In just 10 days, Lebanese Hizbollah guerrillas have killed five Israeli occupation soldiers and wounded another 11, two of them seriously, inside southern Lebanon, their latest attack - a roadside bomb against an Israeli convoy - coinciding with the Sharm el-Sheikh "anti-terrorism" conference. "We will draw the appropriate conclusions," Mr Peres said yesterday. "We have decided not to dance to their tune and we will decide how to deal with these provocations." But Hizbollah also knows the tune and is well aware that the Israelis will retaliate.

Not only has Hizbollah attacked Israeli troops in the occupation zone but it is now warning of a more bloody war in the south of the country. "The struggle against Israel is going to get bigger, more powerful and more effective," Sayed Hassan Nasrallah, the Hizbollah leader, told journalists in Beirut. "Clinton's threats against the Hizbollah, Hamas and Islamic Jihad will only increase our determination."

President Clinton, visiting Israel on Thursday, chose to include the Hizbollah as "enemies of peace" even though the pro-Iranian guerrilla movement - while it maintains a ferocious resistance war in southern Lebanon - was not involved in the suicide bombings which prompted the summit.

The conference, according to Sayed Nasrallah, was held "to terrorise those who struggle against Israeli occupation and American hegemony in the region and to save Peres' head in the peace process". Arabs who participated in the summit - including Egypt, Jordan, the PLO, Saudi Arabia, Bahrain, Algeria, Oman and Yemen - were "slaves paying homage to their American master."

But where will the Israelis strike? Lebanon, as Israel knows all too well from its disastrous 1982 invasion of the country, is a trap for all foreign armies. A land assault would meet fierce Hizbollah resistance; air attacks - especially on the southern suburbs of Beirut where Hizbollah has offices - would incur the risk of massive civilian casualties. In the old days, when the PLO was Israel's enemy and fought from southern Lebanon, Israeli offensives would drive their enemies northwards. But this is no longer the case.

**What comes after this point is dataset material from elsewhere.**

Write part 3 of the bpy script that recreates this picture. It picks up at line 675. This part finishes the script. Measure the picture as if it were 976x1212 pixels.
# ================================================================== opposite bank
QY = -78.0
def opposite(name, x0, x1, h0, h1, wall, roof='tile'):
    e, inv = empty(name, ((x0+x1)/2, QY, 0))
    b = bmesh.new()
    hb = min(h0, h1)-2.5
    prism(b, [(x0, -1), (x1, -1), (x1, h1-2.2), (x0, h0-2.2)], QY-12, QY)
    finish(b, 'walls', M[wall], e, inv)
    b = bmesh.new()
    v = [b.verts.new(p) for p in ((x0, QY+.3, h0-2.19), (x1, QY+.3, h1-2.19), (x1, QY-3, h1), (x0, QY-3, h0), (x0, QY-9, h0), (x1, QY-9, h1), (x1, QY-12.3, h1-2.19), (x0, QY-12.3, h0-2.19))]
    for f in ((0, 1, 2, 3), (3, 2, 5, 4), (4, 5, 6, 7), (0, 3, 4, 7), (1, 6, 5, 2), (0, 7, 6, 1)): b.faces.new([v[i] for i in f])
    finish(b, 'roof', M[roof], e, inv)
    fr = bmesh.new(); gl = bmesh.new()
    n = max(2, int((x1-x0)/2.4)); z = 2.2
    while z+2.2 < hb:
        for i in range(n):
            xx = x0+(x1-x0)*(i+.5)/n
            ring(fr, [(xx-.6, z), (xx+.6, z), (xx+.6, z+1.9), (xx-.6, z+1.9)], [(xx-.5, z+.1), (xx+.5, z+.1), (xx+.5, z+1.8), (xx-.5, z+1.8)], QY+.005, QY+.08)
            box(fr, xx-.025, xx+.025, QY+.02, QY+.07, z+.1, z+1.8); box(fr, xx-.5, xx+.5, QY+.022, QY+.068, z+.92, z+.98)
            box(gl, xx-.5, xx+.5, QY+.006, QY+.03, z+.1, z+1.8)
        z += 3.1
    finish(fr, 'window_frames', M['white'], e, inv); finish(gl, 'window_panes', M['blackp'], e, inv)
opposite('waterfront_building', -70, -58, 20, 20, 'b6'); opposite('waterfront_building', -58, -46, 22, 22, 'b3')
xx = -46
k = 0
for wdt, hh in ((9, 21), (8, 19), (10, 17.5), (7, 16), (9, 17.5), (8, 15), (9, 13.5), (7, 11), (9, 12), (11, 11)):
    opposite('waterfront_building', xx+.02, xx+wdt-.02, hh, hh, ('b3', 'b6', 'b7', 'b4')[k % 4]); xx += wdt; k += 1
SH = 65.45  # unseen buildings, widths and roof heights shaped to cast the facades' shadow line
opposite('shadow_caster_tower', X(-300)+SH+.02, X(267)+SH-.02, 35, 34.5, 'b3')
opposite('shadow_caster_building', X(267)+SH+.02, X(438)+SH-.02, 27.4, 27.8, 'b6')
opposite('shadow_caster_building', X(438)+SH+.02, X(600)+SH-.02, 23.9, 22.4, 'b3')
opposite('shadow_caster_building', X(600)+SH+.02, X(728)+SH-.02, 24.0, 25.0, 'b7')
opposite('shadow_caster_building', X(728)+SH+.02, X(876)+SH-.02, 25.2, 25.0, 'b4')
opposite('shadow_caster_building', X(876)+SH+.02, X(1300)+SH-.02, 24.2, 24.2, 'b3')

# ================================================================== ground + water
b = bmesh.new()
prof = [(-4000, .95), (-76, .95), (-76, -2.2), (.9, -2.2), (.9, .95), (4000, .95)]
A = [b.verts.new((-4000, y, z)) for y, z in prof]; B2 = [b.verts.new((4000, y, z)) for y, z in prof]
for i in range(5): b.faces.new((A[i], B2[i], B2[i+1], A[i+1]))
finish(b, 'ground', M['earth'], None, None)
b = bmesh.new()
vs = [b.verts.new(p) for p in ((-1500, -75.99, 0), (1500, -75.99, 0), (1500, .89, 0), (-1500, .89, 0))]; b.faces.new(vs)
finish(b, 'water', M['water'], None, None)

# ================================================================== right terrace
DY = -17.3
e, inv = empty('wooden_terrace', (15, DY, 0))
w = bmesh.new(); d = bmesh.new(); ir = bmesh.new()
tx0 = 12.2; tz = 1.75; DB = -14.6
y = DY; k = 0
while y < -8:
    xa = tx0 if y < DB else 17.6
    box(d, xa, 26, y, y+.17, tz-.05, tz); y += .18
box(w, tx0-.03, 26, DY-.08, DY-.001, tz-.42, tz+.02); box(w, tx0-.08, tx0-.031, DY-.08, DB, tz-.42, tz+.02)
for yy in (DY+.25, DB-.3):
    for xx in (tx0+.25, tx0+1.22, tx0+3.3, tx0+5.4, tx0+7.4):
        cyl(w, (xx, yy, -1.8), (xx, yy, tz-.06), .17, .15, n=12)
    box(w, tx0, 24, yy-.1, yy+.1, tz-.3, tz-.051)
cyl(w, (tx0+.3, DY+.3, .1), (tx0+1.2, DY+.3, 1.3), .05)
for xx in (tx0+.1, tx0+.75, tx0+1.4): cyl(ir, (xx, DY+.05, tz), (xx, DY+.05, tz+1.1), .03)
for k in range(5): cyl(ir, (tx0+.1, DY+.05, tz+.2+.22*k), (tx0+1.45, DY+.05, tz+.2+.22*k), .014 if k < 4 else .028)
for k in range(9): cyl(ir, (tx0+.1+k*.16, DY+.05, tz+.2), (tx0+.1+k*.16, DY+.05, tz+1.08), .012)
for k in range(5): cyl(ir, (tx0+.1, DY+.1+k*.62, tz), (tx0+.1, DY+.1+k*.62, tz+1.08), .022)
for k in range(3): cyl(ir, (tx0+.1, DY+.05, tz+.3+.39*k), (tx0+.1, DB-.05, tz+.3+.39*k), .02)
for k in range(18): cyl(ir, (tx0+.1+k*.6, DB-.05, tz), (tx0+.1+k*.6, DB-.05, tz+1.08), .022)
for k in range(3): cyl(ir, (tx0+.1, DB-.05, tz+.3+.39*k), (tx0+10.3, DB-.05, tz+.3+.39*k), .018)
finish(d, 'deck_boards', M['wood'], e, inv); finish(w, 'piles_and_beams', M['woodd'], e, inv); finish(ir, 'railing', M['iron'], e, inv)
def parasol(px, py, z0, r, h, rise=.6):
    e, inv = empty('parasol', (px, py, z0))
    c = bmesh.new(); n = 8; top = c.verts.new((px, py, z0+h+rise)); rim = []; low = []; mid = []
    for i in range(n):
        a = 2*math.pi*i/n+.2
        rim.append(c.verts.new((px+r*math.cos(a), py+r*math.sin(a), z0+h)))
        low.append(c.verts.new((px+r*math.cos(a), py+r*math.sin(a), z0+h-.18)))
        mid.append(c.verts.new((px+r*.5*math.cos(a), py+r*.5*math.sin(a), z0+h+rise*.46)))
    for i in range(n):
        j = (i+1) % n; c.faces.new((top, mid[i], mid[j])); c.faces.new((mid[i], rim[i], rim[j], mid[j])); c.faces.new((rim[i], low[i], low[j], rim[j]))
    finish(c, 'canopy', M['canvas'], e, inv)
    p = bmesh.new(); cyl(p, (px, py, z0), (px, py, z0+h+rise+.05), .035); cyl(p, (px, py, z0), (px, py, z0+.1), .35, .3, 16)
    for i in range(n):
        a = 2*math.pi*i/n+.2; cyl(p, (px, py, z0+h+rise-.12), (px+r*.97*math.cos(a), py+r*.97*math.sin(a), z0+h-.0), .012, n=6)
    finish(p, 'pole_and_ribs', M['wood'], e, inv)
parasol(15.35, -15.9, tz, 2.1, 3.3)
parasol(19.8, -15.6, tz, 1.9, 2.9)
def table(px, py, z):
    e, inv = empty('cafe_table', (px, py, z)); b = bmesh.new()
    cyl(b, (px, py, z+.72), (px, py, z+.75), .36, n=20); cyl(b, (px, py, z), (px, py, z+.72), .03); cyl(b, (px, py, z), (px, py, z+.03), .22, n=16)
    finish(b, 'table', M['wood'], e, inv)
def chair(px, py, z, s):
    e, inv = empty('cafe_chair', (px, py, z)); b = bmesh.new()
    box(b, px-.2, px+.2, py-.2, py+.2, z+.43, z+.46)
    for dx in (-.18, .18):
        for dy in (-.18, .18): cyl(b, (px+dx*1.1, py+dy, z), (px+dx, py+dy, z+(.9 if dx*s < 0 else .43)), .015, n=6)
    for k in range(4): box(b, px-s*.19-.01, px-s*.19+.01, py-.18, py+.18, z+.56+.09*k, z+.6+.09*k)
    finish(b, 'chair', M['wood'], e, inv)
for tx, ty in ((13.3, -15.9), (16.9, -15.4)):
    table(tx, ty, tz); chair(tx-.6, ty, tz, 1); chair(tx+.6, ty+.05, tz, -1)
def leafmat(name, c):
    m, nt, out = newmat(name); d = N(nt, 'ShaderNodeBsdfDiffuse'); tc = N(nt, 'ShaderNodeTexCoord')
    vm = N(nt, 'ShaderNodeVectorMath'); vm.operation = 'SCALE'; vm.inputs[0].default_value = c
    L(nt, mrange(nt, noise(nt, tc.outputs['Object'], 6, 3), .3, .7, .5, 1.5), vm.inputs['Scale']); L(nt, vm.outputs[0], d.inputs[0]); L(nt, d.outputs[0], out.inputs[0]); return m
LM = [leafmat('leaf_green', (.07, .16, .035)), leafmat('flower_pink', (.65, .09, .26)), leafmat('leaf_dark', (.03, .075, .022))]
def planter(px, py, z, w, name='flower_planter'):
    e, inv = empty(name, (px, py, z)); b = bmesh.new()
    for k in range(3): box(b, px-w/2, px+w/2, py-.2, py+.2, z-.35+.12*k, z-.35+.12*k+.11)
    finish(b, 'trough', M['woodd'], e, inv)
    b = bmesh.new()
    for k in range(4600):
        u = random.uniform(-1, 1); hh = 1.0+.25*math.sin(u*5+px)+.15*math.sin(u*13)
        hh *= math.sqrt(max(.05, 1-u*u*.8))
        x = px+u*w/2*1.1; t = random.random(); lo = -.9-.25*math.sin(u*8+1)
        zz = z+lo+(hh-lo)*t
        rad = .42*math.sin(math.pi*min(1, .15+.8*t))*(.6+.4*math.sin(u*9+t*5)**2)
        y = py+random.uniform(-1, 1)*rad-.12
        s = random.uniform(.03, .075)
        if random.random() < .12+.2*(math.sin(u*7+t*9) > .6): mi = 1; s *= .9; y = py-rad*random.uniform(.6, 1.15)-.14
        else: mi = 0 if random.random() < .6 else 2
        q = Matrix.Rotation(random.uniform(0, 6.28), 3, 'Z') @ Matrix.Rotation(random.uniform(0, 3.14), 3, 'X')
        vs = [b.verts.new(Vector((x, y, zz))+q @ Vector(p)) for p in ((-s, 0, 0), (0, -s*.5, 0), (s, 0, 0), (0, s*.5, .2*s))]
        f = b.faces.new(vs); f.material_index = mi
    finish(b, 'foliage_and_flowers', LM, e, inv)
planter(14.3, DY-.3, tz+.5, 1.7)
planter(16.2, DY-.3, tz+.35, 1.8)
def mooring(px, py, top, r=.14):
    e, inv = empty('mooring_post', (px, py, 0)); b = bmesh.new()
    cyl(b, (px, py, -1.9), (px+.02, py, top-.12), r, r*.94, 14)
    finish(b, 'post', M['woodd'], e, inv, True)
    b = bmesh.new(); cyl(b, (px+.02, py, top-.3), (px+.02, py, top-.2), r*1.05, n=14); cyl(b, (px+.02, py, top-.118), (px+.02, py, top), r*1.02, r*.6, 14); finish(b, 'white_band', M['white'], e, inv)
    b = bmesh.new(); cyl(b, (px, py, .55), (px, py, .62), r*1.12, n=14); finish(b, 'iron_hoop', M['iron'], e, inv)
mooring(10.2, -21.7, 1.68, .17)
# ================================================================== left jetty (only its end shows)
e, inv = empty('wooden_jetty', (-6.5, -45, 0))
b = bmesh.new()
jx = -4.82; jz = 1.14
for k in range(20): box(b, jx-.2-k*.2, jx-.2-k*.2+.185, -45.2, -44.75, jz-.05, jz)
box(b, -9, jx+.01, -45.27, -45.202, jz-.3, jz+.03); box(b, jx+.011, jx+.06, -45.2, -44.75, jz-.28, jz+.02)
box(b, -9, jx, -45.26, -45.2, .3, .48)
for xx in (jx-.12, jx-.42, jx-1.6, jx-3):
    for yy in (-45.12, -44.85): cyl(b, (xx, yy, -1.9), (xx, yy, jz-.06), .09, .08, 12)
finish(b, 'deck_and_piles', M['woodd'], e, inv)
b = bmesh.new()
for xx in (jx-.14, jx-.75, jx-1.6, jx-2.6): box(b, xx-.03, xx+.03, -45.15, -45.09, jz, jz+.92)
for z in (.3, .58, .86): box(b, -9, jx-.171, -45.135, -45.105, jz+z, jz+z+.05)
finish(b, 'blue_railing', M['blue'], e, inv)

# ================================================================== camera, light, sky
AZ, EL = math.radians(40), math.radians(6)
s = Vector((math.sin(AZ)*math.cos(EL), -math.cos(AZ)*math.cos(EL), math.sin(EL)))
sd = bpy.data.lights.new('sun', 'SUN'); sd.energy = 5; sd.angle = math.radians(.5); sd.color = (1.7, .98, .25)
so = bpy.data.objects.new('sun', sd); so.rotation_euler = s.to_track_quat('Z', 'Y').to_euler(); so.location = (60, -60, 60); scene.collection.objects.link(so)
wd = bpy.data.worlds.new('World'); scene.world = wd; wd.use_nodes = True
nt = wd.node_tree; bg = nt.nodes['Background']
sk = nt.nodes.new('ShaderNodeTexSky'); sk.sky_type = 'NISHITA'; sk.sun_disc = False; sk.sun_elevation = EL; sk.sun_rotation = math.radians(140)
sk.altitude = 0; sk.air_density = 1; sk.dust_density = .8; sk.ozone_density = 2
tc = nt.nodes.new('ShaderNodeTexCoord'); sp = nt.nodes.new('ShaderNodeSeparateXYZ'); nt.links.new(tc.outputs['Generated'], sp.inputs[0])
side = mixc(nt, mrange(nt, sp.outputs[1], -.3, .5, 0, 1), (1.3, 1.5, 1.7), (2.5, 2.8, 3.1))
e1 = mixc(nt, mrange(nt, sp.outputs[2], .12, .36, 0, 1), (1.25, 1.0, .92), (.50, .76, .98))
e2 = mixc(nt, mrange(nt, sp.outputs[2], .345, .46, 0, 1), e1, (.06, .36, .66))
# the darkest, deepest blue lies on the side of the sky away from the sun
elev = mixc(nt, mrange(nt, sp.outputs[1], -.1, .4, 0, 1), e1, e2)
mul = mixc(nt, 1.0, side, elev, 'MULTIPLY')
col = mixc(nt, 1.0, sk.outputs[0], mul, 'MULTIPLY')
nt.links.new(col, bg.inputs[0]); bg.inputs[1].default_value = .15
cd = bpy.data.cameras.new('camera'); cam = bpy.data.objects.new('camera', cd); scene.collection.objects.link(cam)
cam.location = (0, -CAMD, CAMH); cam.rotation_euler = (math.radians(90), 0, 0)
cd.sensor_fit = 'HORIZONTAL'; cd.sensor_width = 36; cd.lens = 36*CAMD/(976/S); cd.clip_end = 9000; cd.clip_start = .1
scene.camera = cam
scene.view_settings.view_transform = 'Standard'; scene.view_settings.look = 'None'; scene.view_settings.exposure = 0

Hizbollah guerrillas have been moving into the south to fight the Israelis and any action there would bring Hizbollah's usual retaliation: showers of Katyusha rockets on to northern Israel, an event which would not exactly encourage Israelis living there to vote for Mr Peres' Labour Party. A raid from the sea by Israeli troops on guerrilla bases near Nahme - held not by the Hizbollah but by the Popular Front for the Liberation of Palestine General Command - cannot be ruled out. But the last time the Israelis staged such an assault, in 1987, it turned into a fiasco when the Palestinians fought back, killing an Israeli colonel and wounding several of his comrades.

Syria's 20,000 troops in Lebanon will almost certainly not be attacked; however stalled the Israeli-Syrian peace negotiations in the US may be, Mr Peres will not want to offend President Assad or provoke a total break in the talks.

What the Lebanese are asking is how far the US will go in encouraging Israel to strike back in Lebanon for suicide bombings staged by men from the West Bank and Gaza Strip. It would be naive to think that US "anti- terrorist" aid for Israel stops at technical assistance. Have the Americans given a green light to Mr Peres to hit at the organisation which once held western hostages in Lebanon? And if so - given the fact that only a full-scale invasion would put them on the defensive - to what end?